The facilitator, Pastor Daniel Chiroma, Jr., Youth Director of the NNUC, remarked that the SYL launch and training in the conference was timely to prevent the depletion of young people in the church. “To us in Northern Nigeria, it is a serious concern to prevent the youth from neglecting their role in assisting the church in fulfilling its mission. More reason we have used the occasion of the Senior Youth Leader launch to empower 163 young adults to take up leadership responsibilities at various levels of youth ministries in the union.”

Earlier, the guest speaker, Pastor Yohanna Harry, president of the NNUC, had admonished the young people to always stand on the truth, reminding them that making it to “higher ground” is a personal task that must be taken to heart and pursued with humility.

Commending the efforts of the youth in the NNUC, particularly in the area of evangelism, the One Year in Mission (OYiM) project, Pastor Harry called on leaders at all levels to help young people build uncompromised integrity by involving them in leadership responsibilities as well as encouraging them at all times to obey the Word of God, which will guarantee them a higher ground.

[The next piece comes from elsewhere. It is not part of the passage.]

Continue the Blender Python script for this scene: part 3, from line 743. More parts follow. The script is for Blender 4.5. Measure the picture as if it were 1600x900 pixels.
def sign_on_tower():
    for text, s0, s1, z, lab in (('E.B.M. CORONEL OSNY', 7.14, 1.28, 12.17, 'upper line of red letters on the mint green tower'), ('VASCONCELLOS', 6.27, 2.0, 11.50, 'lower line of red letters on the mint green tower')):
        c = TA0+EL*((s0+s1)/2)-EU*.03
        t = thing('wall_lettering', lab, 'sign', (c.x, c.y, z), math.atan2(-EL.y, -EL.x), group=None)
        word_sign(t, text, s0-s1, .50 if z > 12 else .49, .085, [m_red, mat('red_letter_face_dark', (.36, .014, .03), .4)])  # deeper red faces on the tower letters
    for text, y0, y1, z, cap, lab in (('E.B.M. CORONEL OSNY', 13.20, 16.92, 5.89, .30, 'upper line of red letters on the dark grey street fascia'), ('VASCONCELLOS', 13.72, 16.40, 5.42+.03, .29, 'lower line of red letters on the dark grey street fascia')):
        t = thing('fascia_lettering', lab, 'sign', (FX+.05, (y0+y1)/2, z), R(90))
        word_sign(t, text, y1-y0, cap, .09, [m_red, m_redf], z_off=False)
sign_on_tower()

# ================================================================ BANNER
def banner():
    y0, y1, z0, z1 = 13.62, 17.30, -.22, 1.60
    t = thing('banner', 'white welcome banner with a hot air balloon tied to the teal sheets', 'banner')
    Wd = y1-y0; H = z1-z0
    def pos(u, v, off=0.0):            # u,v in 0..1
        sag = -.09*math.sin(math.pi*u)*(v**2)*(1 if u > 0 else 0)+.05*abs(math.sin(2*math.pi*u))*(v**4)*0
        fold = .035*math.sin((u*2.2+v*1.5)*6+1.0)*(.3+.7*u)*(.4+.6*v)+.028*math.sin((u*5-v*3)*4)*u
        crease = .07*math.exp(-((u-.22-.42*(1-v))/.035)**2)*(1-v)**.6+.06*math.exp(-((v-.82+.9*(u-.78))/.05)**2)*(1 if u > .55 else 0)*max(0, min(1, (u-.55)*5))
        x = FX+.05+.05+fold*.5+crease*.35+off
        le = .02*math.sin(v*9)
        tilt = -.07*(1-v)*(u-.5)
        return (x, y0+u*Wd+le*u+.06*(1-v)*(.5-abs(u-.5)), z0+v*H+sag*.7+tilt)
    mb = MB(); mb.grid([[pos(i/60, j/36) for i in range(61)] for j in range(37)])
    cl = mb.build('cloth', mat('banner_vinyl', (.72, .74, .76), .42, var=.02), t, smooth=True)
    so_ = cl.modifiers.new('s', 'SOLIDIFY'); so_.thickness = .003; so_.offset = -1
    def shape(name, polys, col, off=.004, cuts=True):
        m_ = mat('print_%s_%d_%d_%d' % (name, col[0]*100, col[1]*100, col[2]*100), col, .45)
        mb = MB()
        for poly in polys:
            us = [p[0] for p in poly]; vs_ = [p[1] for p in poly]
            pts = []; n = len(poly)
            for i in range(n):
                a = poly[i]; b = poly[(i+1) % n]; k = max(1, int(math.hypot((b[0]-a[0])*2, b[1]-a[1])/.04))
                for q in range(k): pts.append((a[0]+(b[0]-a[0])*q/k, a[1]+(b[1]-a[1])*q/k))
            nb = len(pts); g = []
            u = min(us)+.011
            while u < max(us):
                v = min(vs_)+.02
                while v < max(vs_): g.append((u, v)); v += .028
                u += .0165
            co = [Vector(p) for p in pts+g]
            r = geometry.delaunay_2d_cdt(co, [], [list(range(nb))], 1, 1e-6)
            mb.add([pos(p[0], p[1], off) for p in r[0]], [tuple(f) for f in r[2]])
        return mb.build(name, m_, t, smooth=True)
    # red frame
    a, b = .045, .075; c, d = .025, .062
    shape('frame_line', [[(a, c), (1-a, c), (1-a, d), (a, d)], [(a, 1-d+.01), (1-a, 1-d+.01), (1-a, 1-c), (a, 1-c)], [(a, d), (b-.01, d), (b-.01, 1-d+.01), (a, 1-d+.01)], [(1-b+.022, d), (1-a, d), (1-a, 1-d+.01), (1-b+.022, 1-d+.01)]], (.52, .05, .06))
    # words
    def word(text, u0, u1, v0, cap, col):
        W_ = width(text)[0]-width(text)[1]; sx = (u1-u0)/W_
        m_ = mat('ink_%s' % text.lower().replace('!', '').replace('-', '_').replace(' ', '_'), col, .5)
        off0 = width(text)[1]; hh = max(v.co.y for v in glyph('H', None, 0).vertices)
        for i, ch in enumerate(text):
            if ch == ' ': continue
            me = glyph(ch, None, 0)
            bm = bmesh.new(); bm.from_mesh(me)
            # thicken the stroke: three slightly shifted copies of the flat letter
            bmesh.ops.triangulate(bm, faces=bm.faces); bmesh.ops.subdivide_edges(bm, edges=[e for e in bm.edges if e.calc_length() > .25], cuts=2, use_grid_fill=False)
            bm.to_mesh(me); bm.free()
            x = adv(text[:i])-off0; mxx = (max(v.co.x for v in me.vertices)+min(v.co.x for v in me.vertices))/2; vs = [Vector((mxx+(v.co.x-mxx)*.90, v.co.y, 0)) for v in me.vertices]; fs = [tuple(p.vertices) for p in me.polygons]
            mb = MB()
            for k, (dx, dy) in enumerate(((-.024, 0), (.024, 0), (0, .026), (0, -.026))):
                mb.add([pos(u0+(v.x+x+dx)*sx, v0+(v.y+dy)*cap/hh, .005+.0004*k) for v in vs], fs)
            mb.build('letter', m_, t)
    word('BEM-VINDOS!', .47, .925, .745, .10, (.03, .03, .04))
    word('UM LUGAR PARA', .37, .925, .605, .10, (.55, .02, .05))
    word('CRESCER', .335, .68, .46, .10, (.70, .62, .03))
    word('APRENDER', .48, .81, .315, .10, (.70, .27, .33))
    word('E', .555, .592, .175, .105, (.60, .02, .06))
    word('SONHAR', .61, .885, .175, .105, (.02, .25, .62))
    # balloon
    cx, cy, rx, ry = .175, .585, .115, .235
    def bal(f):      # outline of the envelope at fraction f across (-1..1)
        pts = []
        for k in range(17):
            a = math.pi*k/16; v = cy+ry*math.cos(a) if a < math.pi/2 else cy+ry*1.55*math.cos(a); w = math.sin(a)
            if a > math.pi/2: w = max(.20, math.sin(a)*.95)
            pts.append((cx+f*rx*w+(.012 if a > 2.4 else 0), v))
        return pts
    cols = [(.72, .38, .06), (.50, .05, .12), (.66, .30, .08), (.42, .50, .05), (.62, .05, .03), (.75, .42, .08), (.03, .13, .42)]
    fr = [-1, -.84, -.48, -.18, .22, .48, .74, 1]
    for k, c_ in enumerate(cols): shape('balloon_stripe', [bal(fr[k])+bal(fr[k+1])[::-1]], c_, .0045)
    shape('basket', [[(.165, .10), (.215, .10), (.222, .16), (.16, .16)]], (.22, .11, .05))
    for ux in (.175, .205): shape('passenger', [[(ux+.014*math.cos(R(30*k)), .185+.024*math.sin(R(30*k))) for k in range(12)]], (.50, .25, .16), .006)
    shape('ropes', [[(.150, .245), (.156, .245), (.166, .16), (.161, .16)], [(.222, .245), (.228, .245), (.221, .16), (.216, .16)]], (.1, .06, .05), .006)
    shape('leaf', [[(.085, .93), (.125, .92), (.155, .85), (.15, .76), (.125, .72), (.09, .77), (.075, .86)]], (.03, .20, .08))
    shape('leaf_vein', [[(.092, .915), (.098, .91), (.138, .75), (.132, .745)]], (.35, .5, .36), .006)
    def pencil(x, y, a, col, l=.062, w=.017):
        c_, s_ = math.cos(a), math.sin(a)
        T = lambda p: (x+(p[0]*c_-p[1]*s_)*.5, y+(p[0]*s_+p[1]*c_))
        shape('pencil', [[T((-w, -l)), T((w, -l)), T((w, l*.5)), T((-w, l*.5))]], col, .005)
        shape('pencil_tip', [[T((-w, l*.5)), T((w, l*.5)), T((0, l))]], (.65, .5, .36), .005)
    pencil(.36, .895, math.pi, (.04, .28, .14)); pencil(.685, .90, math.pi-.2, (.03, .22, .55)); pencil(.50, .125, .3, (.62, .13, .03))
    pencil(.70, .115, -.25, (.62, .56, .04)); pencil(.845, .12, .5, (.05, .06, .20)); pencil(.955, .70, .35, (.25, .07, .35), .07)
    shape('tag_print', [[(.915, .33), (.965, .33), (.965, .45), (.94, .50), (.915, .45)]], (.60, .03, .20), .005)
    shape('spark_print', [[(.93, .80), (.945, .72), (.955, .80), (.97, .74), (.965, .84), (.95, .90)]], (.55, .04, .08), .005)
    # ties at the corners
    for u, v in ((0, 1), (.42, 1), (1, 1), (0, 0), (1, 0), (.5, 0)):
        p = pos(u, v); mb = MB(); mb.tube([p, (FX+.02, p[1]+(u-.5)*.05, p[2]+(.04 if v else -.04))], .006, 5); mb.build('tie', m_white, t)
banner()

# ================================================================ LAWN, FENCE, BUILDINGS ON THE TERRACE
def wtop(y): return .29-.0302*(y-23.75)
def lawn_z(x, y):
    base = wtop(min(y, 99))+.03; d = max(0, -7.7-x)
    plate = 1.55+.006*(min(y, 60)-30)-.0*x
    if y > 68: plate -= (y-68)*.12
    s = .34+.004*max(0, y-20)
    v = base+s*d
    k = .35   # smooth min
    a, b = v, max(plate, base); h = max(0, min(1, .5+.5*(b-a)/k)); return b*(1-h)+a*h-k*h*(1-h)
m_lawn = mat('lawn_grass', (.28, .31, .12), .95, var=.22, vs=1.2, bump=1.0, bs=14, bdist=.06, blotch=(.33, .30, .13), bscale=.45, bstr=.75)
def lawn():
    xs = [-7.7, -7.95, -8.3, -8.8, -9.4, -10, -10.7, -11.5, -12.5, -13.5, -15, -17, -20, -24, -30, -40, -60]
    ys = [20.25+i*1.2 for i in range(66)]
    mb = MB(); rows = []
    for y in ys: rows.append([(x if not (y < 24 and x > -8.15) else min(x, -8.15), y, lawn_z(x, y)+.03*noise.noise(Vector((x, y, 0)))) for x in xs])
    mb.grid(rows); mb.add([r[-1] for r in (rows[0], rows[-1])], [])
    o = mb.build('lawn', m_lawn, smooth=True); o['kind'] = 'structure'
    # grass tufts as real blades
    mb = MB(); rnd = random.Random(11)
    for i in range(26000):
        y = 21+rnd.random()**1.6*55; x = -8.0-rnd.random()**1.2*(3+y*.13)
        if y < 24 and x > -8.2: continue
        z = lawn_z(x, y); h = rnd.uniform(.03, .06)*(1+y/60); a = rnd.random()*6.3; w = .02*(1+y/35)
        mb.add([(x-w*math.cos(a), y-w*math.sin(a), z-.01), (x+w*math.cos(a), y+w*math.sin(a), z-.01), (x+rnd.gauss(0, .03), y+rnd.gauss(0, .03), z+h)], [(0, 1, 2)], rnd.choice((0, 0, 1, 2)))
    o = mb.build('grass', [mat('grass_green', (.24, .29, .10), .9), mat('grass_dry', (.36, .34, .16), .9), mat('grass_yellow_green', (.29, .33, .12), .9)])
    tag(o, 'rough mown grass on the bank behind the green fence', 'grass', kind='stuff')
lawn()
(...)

Harry added, “Youth inclusiveness or total youth involvement is the only way the future of the community and church can be secured.”

The five-day leadership training and SYL launch were anchored on ten modules of seminar topics: introduction to youth ministry, youth development, current issues, leadership, mentoring, church planning, creative youth ministry, serving, outreach, and digital ministry.

Participating and engaging with real-life case studies, the training exposed young adult leaders to what it takes to develop a strong faith maturity while serving as keys and characters of influence for the development of the kingdom of God. Happy for the SYL launch and training, participants applauded Adventist Youth Ministries leadership for organizing the program, which is evident that the Seventh-day Adventist Church in Northern Nigeria is committed to building the youth.

Certainly, the future will look very bright and attractive if the teeming youth are intentionally guided and supported to make the right choices. As the EPIC (experiential, participatory, image-rich, and connected) generation is in need of integrated mentorship and authentic, intergenerational dialogue, leaders must help them stand up for good.

You are the mentors; they are the mentees. Guide them!